| DATASET EXCERPT |
• • • • •
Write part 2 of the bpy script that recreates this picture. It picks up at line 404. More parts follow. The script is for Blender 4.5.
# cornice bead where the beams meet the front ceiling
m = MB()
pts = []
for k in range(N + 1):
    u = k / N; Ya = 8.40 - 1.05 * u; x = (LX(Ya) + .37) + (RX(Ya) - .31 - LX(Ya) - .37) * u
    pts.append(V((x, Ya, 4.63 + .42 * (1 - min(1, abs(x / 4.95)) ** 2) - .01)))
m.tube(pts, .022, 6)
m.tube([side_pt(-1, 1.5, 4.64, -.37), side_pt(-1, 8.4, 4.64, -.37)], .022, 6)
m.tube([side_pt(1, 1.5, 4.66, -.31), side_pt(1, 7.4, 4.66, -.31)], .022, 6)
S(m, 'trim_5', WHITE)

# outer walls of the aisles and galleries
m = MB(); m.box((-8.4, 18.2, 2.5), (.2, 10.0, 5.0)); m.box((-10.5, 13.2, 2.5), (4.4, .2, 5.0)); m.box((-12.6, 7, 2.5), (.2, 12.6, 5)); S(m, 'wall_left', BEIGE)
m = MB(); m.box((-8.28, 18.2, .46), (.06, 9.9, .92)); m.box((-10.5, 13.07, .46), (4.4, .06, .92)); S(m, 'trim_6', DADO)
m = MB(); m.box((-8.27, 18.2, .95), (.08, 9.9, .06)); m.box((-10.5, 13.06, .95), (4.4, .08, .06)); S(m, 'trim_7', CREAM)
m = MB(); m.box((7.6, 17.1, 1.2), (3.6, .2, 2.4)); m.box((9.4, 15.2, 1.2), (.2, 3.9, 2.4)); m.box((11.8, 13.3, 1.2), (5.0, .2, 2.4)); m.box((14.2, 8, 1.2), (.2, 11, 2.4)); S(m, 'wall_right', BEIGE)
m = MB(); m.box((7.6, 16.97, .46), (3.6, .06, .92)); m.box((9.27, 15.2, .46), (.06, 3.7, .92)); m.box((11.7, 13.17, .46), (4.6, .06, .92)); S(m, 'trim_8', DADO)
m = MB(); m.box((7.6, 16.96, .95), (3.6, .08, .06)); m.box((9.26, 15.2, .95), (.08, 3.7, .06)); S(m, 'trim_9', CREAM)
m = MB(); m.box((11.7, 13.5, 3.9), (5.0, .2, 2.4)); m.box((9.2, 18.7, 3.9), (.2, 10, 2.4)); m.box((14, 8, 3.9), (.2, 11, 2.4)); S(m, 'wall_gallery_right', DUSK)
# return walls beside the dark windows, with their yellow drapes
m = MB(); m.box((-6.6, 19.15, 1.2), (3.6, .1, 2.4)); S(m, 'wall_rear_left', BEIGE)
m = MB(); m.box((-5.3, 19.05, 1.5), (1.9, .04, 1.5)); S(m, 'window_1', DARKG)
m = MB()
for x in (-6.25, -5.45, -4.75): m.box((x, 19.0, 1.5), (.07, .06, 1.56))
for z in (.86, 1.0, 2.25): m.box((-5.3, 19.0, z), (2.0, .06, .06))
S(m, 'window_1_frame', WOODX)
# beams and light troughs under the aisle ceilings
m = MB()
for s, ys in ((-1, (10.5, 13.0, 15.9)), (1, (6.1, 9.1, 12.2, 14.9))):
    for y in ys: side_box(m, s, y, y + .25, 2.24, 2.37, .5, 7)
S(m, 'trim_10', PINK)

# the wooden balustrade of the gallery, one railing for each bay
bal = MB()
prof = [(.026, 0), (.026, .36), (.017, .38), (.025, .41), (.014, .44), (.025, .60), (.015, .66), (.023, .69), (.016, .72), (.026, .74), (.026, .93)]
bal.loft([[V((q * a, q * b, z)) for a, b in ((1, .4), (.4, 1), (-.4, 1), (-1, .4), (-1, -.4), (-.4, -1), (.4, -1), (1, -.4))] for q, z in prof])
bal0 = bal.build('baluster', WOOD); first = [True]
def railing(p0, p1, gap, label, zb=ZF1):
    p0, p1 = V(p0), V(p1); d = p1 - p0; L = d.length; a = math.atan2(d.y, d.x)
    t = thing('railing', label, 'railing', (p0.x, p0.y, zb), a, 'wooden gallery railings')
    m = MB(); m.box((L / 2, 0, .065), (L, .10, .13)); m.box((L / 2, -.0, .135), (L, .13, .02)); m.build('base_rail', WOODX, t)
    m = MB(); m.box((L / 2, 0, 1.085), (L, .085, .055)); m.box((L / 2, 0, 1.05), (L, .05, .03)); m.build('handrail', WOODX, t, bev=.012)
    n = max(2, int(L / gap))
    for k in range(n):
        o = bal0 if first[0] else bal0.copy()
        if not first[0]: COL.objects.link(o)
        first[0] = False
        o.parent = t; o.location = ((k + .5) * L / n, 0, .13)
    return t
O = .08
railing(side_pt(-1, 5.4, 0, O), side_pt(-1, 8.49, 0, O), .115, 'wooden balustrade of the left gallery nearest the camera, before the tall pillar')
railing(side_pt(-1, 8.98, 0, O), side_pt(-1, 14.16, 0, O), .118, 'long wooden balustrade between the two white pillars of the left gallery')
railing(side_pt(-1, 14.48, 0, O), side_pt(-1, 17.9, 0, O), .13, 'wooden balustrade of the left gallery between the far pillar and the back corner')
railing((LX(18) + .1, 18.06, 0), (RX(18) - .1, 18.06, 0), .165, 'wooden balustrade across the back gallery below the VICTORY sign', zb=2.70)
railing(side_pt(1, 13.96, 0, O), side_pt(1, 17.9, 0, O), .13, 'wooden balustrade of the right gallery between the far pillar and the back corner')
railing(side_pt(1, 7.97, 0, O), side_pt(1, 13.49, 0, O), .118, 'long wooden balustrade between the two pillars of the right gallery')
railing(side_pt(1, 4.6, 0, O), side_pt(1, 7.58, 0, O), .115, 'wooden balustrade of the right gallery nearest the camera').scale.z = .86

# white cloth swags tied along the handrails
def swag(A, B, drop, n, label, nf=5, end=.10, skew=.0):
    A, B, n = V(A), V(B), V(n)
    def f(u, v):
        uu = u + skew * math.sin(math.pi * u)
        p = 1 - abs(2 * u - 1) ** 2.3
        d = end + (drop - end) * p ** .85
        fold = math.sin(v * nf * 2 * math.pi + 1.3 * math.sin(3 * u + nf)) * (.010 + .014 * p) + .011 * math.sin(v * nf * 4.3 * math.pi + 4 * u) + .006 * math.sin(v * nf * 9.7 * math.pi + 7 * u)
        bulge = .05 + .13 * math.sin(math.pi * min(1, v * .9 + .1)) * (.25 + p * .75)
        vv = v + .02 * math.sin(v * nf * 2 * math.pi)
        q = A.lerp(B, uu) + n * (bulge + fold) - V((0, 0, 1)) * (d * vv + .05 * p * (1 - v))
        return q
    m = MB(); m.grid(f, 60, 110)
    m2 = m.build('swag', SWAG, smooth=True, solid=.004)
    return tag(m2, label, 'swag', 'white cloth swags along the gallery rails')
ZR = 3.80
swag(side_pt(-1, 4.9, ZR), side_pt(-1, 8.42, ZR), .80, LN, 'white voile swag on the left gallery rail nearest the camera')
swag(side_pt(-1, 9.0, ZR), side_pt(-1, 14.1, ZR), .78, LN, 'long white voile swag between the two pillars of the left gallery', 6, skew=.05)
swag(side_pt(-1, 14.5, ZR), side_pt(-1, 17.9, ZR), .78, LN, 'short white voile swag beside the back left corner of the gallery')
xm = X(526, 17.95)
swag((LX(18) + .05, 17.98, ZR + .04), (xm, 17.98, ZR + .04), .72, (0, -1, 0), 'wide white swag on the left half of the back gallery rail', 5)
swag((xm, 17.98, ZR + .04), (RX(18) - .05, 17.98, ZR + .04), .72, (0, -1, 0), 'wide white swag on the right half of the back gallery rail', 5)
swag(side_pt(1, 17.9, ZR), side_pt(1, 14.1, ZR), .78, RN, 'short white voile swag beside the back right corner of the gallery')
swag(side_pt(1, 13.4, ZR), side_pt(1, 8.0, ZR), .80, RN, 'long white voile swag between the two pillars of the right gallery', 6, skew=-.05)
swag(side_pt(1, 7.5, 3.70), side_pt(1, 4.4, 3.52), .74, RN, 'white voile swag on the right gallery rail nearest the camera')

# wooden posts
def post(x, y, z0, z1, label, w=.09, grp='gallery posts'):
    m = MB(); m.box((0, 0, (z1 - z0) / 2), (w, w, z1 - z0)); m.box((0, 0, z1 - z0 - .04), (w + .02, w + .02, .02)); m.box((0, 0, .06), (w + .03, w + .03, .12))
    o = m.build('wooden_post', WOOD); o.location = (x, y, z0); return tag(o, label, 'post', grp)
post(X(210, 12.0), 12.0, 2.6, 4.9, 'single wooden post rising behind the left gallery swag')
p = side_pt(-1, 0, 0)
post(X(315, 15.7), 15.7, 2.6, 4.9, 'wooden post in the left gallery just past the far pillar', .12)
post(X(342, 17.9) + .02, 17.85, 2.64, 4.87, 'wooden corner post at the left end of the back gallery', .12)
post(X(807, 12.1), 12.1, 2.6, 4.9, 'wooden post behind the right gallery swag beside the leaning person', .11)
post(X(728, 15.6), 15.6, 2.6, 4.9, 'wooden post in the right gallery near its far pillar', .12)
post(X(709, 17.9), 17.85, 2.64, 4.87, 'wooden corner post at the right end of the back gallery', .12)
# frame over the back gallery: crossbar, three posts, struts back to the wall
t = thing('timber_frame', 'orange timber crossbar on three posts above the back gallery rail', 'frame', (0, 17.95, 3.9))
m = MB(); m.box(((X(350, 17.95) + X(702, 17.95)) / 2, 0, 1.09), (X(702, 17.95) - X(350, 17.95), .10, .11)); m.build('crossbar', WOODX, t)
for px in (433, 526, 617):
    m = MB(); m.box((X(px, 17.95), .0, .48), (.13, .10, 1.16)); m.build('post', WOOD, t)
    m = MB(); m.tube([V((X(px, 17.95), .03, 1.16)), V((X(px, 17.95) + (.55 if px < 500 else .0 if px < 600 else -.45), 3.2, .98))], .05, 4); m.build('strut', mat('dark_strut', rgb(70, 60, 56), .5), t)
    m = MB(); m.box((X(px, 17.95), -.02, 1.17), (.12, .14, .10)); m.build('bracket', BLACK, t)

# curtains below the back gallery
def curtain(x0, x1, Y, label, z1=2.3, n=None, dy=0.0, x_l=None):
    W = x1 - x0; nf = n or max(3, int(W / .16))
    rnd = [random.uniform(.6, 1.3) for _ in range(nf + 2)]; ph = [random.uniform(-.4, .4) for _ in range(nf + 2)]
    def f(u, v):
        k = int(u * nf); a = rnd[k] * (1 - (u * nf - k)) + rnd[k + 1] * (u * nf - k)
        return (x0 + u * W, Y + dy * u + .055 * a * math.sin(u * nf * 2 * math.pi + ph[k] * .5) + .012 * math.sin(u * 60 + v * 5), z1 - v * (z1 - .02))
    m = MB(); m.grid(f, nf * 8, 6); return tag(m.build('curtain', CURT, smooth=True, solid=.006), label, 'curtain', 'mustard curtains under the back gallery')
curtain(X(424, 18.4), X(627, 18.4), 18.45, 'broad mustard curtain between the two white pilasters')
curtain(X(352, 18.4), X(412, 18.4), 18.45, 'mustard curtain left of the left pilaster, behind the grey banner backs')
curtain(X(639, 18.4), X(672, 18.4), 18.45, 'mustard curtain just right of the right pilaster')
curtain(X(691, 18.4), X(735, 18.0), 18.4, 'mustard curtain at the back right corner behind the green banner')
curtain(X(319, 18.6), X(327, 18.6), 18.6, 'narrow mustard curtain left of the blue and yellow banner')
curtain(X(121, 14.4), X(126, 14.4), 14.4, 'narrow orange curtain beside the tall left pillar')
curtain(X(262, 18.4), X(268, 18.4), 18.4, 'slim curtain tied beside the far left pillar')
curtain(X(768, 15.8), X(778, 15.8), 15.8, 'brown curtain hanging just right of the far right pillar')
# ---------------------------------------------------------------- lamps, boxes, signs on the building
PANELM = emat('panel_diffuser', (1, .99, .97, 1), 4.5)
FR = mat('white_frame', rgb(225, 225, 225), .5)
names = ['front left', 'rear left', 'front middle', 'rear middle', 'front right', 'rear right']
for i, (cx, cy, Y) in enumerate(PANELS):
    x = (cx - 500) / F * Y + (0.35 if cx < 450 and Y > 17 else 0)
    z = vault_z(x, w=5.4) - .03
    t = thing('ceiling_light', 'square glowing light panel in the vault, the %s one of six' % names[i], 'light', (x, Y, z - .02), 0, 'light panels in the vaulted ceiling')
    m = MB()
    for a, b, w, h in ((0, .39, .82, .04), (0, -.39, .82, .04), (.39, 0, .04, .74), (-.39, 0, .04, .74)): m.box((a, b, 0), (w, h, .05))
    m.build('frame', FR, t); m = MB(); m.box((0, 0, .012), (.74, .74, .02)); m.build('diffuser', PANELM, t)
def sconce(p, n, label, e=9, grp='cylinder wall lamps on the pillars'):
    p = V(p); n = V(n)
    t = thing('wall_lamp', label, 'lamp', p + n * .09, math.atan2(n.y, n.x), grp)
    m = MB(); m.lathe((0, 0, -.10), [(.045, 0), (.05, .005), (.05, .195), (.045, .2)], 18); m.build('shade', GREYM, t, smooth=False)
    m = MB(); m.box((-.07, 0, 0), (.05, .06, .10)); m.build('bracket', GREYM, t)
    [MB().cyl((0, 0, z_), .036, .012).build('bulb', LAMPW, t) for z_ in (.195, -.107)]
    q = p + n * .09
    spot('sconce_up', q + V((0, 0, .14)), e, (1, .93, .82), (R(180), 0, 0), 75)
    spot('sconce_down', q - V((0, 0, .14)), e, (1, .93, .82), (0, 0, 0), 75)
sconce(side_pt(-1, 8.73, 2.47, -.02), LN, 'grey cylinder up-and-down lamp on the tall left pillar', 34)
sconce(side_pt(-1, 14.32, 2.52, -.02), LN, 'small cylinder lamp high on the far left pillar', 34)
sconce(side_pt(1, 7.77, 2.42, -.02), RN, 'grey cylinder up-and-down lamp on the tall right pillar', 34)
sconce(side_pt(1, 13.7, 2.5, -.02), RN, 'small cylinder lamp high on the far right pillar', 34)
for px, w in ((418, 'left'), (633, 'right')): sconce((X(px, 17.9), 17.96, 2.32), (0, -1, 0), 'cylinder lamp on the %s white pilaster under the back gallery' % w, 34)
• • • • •
| EXERCISE DETAILS |
Quote the listing above from its first line to the line with "S(m, 'trim_5', WHITE)", inclusive, and add nothing.

| ANSWER FOR THIS EXERCISE |
Write part 2 of the bpy script that recreates this picture. It picks up at line 404. More parts follow. The script is for Blender 4.5.
# cornice bead where the beams meet the front ceiling
m = MB()
pts = []
for k in range(N + 1):
    u = k / N; Ya = 8.40 - 1.05 * u; x = (LX(Ya) + .37) + (RX(Ya) - .31 - LX(Ya) - .37) * u
    pts.append(V((x, Ya, 4.63 + .42 * (1 - min(1, abs(x / 4.95)) ** 2) - .01)))
m.tube(pts, .022, 6)
m.tube([side_pt(-1, 1.5, 4.64, -.37), side_pt(-1, 8.4, 4.64, -.37)], .022, 6)
m.tube([side_pt(1, 1.5, 4.66, -.31), side_pt(1, 7.4, 4.66, -.31)], .022, 6)
S(m, 'trim_5', WHITE)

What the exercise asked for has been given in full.